More Tributes to John W. Walker:

“It was my great good fortune and honor to have joined John Walker’s law practice following my graduation from law school while working for the NAACP Legal Defense and Educational Fund. John’s practice was both general and at the same time specialized in the area of civil rights and racial equality.  Although the financial support made possible by the Legal Defense Fund did not continue because of other demands, internal and external, on the Fund’s resources, the experience and knowledge that I gained in that first year became the bedrock of all my later work in the area of civil rights and, most particularly, in school desegregation.  Because of peculiarities in the requirements for formal admission to the New York Bar were complex at that time, Arkansas was the first state in which I was formally admitted to practice, and — fifty years later — I was honored by being granted lifetime admission to the Arkansas Bar without the requirement of further annual dues payments.  My daughters spent some of the happiest years of their lives in Arkansas and it is an understatement to say that John’s guidance and support were critical to my development as a lawyer.  I know that John served in the Arkansas House and was dedicated to enriching and preserving the lives of all residents and citizens of the state —  regardless of race or nationality.  He was truly a man for all seasons, and all persons, and he will be greatly missed.”

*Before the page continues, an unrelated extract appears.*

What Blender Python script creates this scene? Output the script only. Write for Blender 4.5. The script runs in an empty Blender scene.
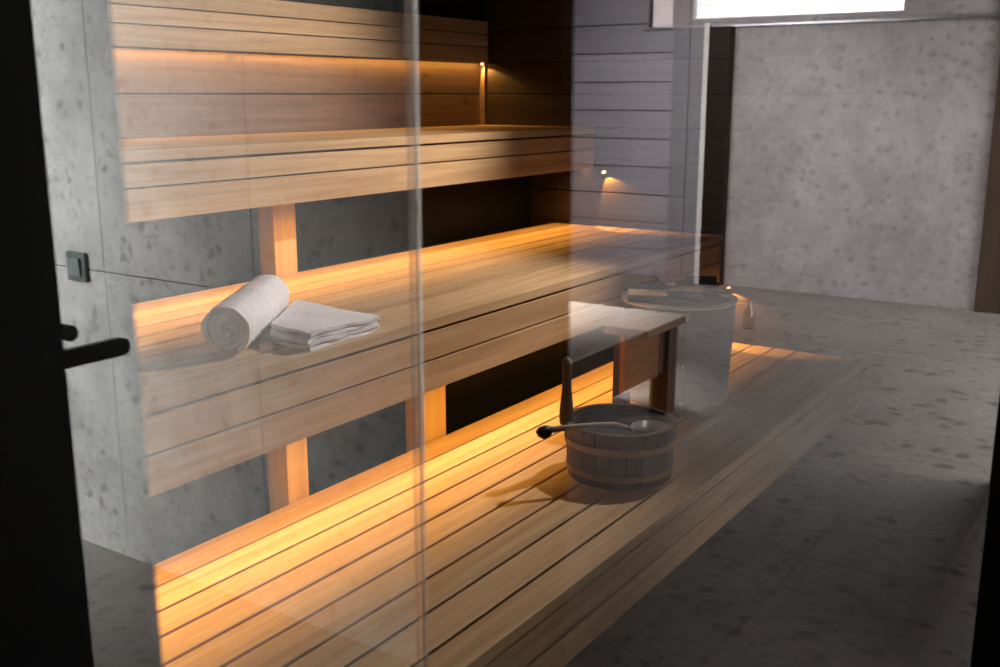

— Norman Chachkin, former law partner with Mr. Walker and former LDF Litigation Director


“John Walker was born in the segregated community of Hope, Arkansas and went on to become one of the greatest champions of civil rights and racial justice. Mr. Walker repeatedly lent his reputation and counsel to LDF by serving as a cooperating attorney in myriad civil rights cases in Arkansas, including a recent death penalty case in which LDF successfully convinced the Arkansas courts to vacate the death sentence of a young Black man due to the gross ineffectiveness of his trial attorney.”